The Old Storehouse is a comfortable and unfussy place to stay, outside the village of Llanfrynach in Bannau Brycheiniog (Brecon Beacons) National Park. The bedrooms are large and en-suite, there's a sitting room with an open range, a conservatory, books and birds and a garden leading down to a canal. We also have wi-fi and erratic mobile reception.
The house is in the Usk Valley (MR SO 086258 Explorer 12 sometimes marked as a museum) and we are four miles south east of the small market town of Brecon. Built in 1824 as a storehouse for grain (to feed Cardiff) and wool (for Bristol and beyond), it's a curious mixture of new and comfortably worn, with low ceilings making it seem rather old fashioned. The house creaks from time to time, but this, and the birdlife, are often the only sounds from the deep peace of a Welsh National Park – except for summer bank holidays.
The house has been converted from a working building into a tranquil place, in a beautiful and accessible part of Wales. The Monmouthshire and Brecon canal, built to serve the area over 200 years ago still runs at the foot of the garden and there's a house punt, in graceful retirement after 35 years of hard labour on the Cherwell, for anyone wanting to explore by water in the summer. The views stretch over fields and hills to Pen y Fan, the highest peak in southern Britain.

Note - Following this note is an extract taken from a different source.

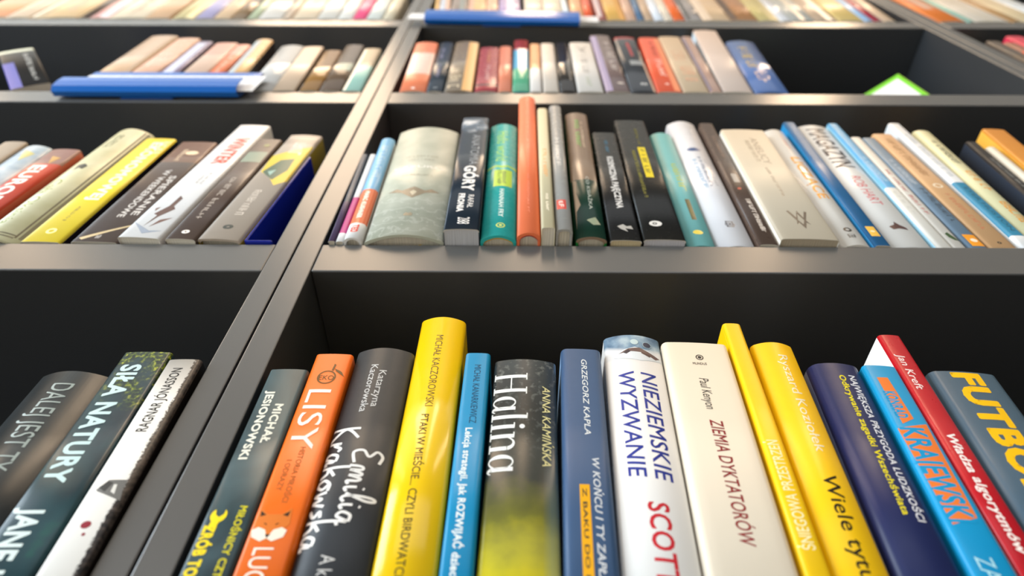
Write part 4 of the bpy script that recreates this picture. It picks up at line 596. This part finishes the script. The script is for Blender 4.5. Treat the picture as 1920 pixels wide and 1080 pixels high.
 ('p','#cfdade',(0.08314, -0.0013, 2.27088, -0.04773, 0.01056, 0.208),'icy white paperback between vanilla and melon ones in the top row','books on the top shelf of the middle bookcase',{'b': 1.2, 'g': 0.28},[]),
 ('p','#e3ab7c',(0.09401, -0.0013, 2.27147, 1.61289, 0.02084, 0.208),'melon paperback between icy white and scarlet ones in the top row','books on the top shelf of the middle bookcase',{'b': 1.2, 'g': 0.28},[]),
 ('p','#dc5a34',(0.11522, -0.0013, 2.27143, 2.12442, 0.0149, 0.208),'scarlet paperback between melon and dull red ones in the top row','books on the top shelf of the middle bookcase',{'b': 1.2, 'g': 0.28},[]),
 ('p','#a8645a',(0.13543, -0.0013, 2.27131, 1.6, 0.01545, 0.208),'dull red paperback between scarlet and mustard ones in the top row','books on the top shelf of the middle bookcase',{'b': 1, 'g': 0.28},[('R', 0.1, 0.55, 0.02, 0.9, '#c4b4b4')]),
 ('p','#d9ac5c',(0.15129, -0.0013, 2.27195, 2.0, 0.03054, 0.208),'mustard paperback between dull red and rosy beige ones in the top row','books on the top shelf of the middle bookcase',{'b': 0.8, 'g': 0.28},[('R', 0.66, 1, 0.02, 0.98, '#d39a44')]),
 ('p','#cda890',(0.18219, -0.0013, 2.27173, 2.8, 0.01739, 0.208),'rosy beige paperback between mustard and steel blue ones in the top row','books on the top shelf of the middle bookcase',{'b': 1.5, 'g': 0.28},[]),
 ('p','#51708f',(0.19996, -0.0013, 2.27157, 3.4, 0.01158, 0.208),'steel blue paperback between rosy beige and fawn ones in the top row','books on the top shelf of the middle bookcase',{'b': 1, 'g': 0.28},[]),
 ('p','#c4a88c',(0.21195, -0.0013, 2.27181, 3.7, 0.0144, 0.208),'fawn paperback between steel blue and bluish white ones in the top row','books on the top shelf of the middle bookcase',{'b': 0.8, 'g': 0.28},[]),
 ('p','#dbe3ec',(0.22678, -0.0013, 2.272, 3.8, 0.01684, 0.208),'bluish white paperback between fawn and thin cream ones in the top row','books on the top shelf of the middle bookcase',{'b': 1.5, 'g': 0.28},[]),
 ('p','#ded0bc',(0.24404, -0.0013, 2.27185, 3.8, 0.01461, 0.208),'thin cream paperback between bluish white and bright orange ones in the top row','books on the top shelf of the middle bookcase',{'b': 1, 'g': 0.28},[]),
 ('p','#e2682a',(0.25909, -0.0013, 2.27204, 3.8, 0.01751, 0.208),'bright orange paperback between thin cream and ash grey ones in the top row','books on the top shelf of the middle bookcase',{'b': 0.8, 'g': 0.28},[]),
 ('p','#a39a94',(0.27831, -0.0013, 2.27274, 3.8, 0.02804, 0.208),'ash grey paperback between bright orange and biscuit ones in the top row','books on the top shelf of the middle bookcase',{'b': 1.5, 'g': 0.12},[('R', 0.1, 0.3, 0.02, 0.98, '#4a4844')]),
 ('p','#d4b692',(0.30699, -0.0013, 2.27398, 4.0, 0.04447, 0.208),'biscuit paperback between ash grey and cinnamon ones in the top row','books on the top shelf of the middle bookcase',{'b': 1, 'g': 0.28},[('R', 0.0, 0.3, 0.02, 0.98, '#d9c4ac')]),
 ('p','#a97a50',(0.35197, -0.0013, 2.27411, 4.2, 0.04407, 0.208),'cinnamon paperback between biscuit and olive cream ones in the top row','books on the top shelf of the middle bookcase',{'b': 0.8, 'g': 0.28},[('R', 0.0, 0.25, 0.02, 0.98, '#5a4434'), ('K', 0.4, 0.8, 0.6, 0.4, '#c98a5c', 4, 3, 0.25)]),
 ('p','#c9b87c',(0.3965, -0.0013, 2.27358, 4.5, 0.03443, 0.208),'olive cream paperback between cinnamon and clean white ones in the top row','books on the top shelf of the middle bookcase',{'b': 1.5, 'g': 0.28},[('R', 0.5, 1, 0.02, 0.98, '#b4a56a')]),
 ('p','#e2e2e4',(0.43133, -0.0013, 2.27243, 5.0, 0.0178, 0.208),'clean white paperback between olive cream and stone grey ones in the top row','books on the top shelf of the middle bookcase',{'b': 1, 'g': 0.12},[]),
 ('p','#b4b4ac',(0.44974, -0.0013, 2.27451, 5.6, 0.03724, 0.208),'stone grey paperback between clean white and taupe ones in the top row','books on the top shelf of the middle bookcase',{'b': 0.8, 'g': 0.28},[('R', 0.4, 0.6, 0.02, 0.98, '#d8cbb4')]),
 ('p','#c2aa90',(0.4891, -0.0013, 2.27437, 5.6, 0.03574, 0.208),'taupe paperback between stone grey and sandy yellow ones in the top row','books on the top shelf of the middle bookcase',{'b': 1.5, 'g': 0.28},[('R', 0.5, 0.8, 0.02, 0.98, '#dcd0c0')]),
 ('p','#d8bd78',(0.52747, -0.0013, 2.27476, 5.6, 0.03974, 0.208),'sandy yellow paperback between taupe and baby blue ones in the top row','books on the top shelf of the middle bookcase',{'b': 1, 'g': 0.28},[]),
 ('p','#9fc0e2',(0.56754, -0.0013, 2.27223, 5.7, 0.01359, 0.208),'baby blue paperback between sandy yellow and maroon ones in the top row','books on the top shelf of the middle bookcase',{'b': 0.8, 'g': 0.28},[]),
 ('p','#a02c3c',(0.58161, -0.0013, 2.27259, 6.2, 0.01578, 0.208),'maroon paperback between baby blue and buff ones in the top row','books on the top shelf of the middle bookcase',{'b': 1.5, 'g': 0.28},[('R', 0.7, 1, 0.02, 0.98, '#3c4468')]),
 ('p','#d9bb9c',(0.59792, -0.0013, 2.27299, 6.4, 0.01892, 0.208),'slim buff paperback at the right end of the top row','books on the top shelf of the middle bookcase',{'b': 1, 'g': 0.28},[]),
 ('p','#e5813c',(0.688, -0.0013, 2.27276, 2.5, 0.043, 0.208),'tangerine paperback, leftmost in the top row of the right bookcase','books on the top shelf of the right bookcase',{'b': 1.2, 'g': 0.28},[('R', 0.35, 0.7, 0.02, 0.6, '#dcb8a0')]),
 ('p','#8fb5a4',(0.7345, -0.0013, 2.27153, 3.5, 0.01057, 0.208),'sea green paperback between tangerine and chalky ones in the top right row','books on the top shelf of the right bookcase',{'b': 1.2, 'g': 0.28},[]),
 ('p','#e4d9c8',(0.74752, -0.0013, 2.27422, 3.6, 0.05314, 0.208),'chalky paperback between sea green and caramel ones in the top right row','books on the top shelf of the right bookcase',{'b': 1.2, 'g': 0.28},[('R', 0.45, 0.5, 0.02, 0.98, '#cdbfa4')]),
 ('p','#b08a5c',(0.80559, -0.0013, 2.27184, 3.2, 0.01719, 0.208),'caramel paperback between chalky and wheat ones in the top right row','books on the top shelf of the right bookcase',{'b': 1.2, 'g': 0.28},[]),
 ('p','#e3cfa8',(0.82396, -0.0013, 2.27293, 3.0, 0.03922, 0.208),'wheat paperback between caramel and frosty ones in the top right row','books on the top shelf of the right bookcase',{'b': 1.2, 'g': 0.28},[]),
 ('p','#dfe6ea',(0.86362, -0.0013, 2.27268, 3.0, 0.03436, 0.208),'frosty paperback beside the wheat book in the top right row','books on the top shelf of the right bookcase',{'b': 1.2, 'g': 0.28},[]),
 ('p','#141210',(-0.6, -0.0013, 1.93726, -37.38165, 0.04185, 0.18258),'black paperback with dotted white lettering, tipped over and leaning left, alone, third left row up','books on the third shelf of the left bookcase',{'b': 0.6, 'g': 0.38, 'side': '#131a8a', 'bands': [(0, 0.06, '#cfcfb6')]},[('K', 0.15, 0.9, 0.72, 0.14, '#a8a8a4', 12, 3, 0.25), ('R', 0, 0.32, 0.35, 1.0, '#1a2396')]),
]
for bk in BOOKS: make_book(*bk)
# ------------------------------------------------------------------ smaller things
def plastic(hexc, rough=.18):
    k = ('plastic', hexc, rough)
    if k not in MATS: MATS[k] = new_mat('plastic', lin(hexc), rough, .55)[0]
    return MATS[k]
def profile_bm(prof, x0, x1, thick):
    """open (y, z) profile swept along x with a thickness"""
    bm = bmesh.new(); n = len(prof); nn = []
    for i in range(n):
        a, c = prof[max(0, i - 1)], prof[min(n - 1, i + 1)]; dy, dz = c[0] - a[0], c[1] - a[1]; l = math.hypot(dy, dz)
        nn.append((-dz / l * thick, dy / l * thick))
    S = []
    for x in (x0, x1):
        S.append([bm.verts.new((x, p[0], p[1])) for p in prof] + [bm.verts.new((x, p[0] + q[0], p[1] + q[1])) for p, q in zip(prof[::-1], nn[::-1])])
    m = len(S[0])
    for i in range(m): bm.faces.new((S[0][i], S[0][(i + 1) % m], S[1][(i + 1) % m], S[1][i]))
    for i in range(n - 1):
        bm.faces.new((S[0][i], S[0][m - 1 - i], S[0][m - 2 - i], S[0][i + 1])); bm.faces.new((S[1][i], S[1][i + 1], S[1][m - 2 - i], S[1][m - 1 - i]))
    bmesh.ops.recalc_face_normals(bm, faces=bm.faces[:])
    for f in bm.faces: f.smooth = False
    return bm
def shelf_sign(label, x0, x1, ztop, tilt, card, back, lipz, ctop):
    r = thing('shelf_sign', label, 'sign', ((x0 + x1) / 2, 0, ztop), (0, math.radians(tilt), 0), 'blue signs clipped to shelf fronts')
    w = (x1 - x0) / 2
    lip = [(-.0022, back), (-.0022, -.020), (-.004, -.0265), (-.009, -.0285), (-.0135, -.024), (-.0152, -.012), (-.0152, lipz)]
    link('sign_holder', profile_bm(lip, -w, w, .0012), plastic('#0f5fb4'), r)
    bm = bmesh.new(); add_box(bm, -w - card[0], w + card[1], -.0085, -.0079, -.022, ctop)
    link('paper_card', bm, paper('#eef0f2'), r)['label'] = 'white paper card'
    link('shelf_clip', box_bm(-.03, .03, -.0022, -.0004, -.028, -.004), plastic('#0c4c96'), r)
    return r
shelf_sign('blue sign holder with white card, clipped to the third shelf of the left bookcase', -0.530, -0.318, 1.2 + .7371, 0, (-.012, .016), .062, .0, .030)
shelf_sign('blue sign holder with white ends, clipped to the top shelf of the middle bookcase', -0.140, 0.103, 1.2 + 1.0607, 3.0, (.028, .030), .012, .004, .010)
# bookend leaning against the taupe hardcover
r = thing('bookend', 'dark blue plastic bookend propping the last book of the second row, left bookcase', 'bookend', (-0.2066, -0.002, 1.2 + .40365))
link('upright_plate', profile_bm([(0, 0), (0, .002)], 0, .001, .001), plastic('#101f8c', .15), r).hide_render = False
bpy.data.objects.remove([c for c in r.children][0])
def plate(a, b, y0, y1, thk, m, name, parent):
    """flat plate between two (x, z) points, rounded front corner"""
    bm = bmesh.new(); dx, dz = b[0] - a[0], b[1] - a[1]; l = math.hypot(dx, dz); nx, nz = dz / l * thk, -dx / l * thk
    vs = [bm.verts.new(p) for y in (y0, y1) for p in ((a[0], y, a[1]), (b[0], y, b[1]), (b[0] + nx, y, b[1] + nz), (a[0] + nx, y, a[1] + nz))]
    for f in ((0, 1, 2, 3), (7, 6, 5, 4), (0, 4, 5, 1), (1, 5, 6, 2), (2, 6, 7, 3), (3, 7, 4, 0)): bm.faces.new([vs[i] for i in f])
    bmesh.ops.recalc_face_normals(bm, faces=bm.faces[:]); bmesh.ops.bevel(bm, geom=bm.edges[:], offset=.0006, segments=2, affect='EDGES')
    return link(name, bm, m, parent)
BLUE = plastic('#14269c', .15)
plate((0.0008, 0.0012), (0.0115, 0.150), 0, .13, .0018, BLUE, 'upright_plate', r)
plate((0.0022, 0.0021), (0.0222, 0.0021), 0, .13, .0018, BLUE, 'base_plate', r)
# standing half-open leaflet
r = thing('folded_leaflet', 'white leaflet with green border standing half open on the empty third shelf', 'leaflet', (0.5162, 0.013, 1.2 + .7373))
GREEN, LIME, WHITE = ink('#6cc41e', .4), ink('#b9cf3c', .4), ink('#e9ebe8', .4)
for nm, dx, dy, col in (('left_leaf', -.036, .028, GREEN), ('right_leaf', .041, .0275, LIME)):
    l = math.hypot(dx, dy); ux, uy = dx / l, dy / l; W, H = .09, .113; sgn = 1 if dx > 0 else -1
    nx, ny = (uy * .0006, -ux * .0006) if dx > 0 else (-uy * .0006, ux * .0006)
    bm = bmesh.new()
    def pt(s, z, k): return bm.verts.new((ux * s + nx * k, uy * s + ny * k, z))
    for (s0, s1, z0, z1, k0, k1, mi) in ((0, W, 0, H, 0, 1, 0), (.005, W - .005, .005, H - .010, 1, 1.3, 1)):
        vs = [pt(s, z, k) for k in (k0, k1) for s, z in ((s0, z0), (s1, z0), (s1, z1), (s0, z1))]
        for f in ((0, 1, 2, 3), (7, 6, 5, 4), (0, 4, 5, 1), (1, 5, 6, 2), (2, 6, 7, 3), (3, 7, 4, 0)): bm.faces.new([vs[i] for i in f]).material_index = mi
    bmesh.ops.recalc_face_normals(bm, faces=bm.faces[:]); link(nm, bm, [col, WHITE], r)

Guests come to stay for all sorts of reasons – en route, writing, bringing instruments to play, painting, walking or bicycling, and quite often simply sitting in the garden reading and sleeping. The Storehouse had a brief working life, abruptly stopped by the arrival of railways in the 1840's that took away transport from the canals. Several short adventures have seen it emerge finally as a relaxed house for all seasons.
Outside the house at night there is not a lot of light pollution and we are a dark sky reserve, the first in Wales, awarded by the International Dark Sky Association. For around 120 nights a year, mostly in winter, the sky is clear and offers anyone with a telescope views into deep space.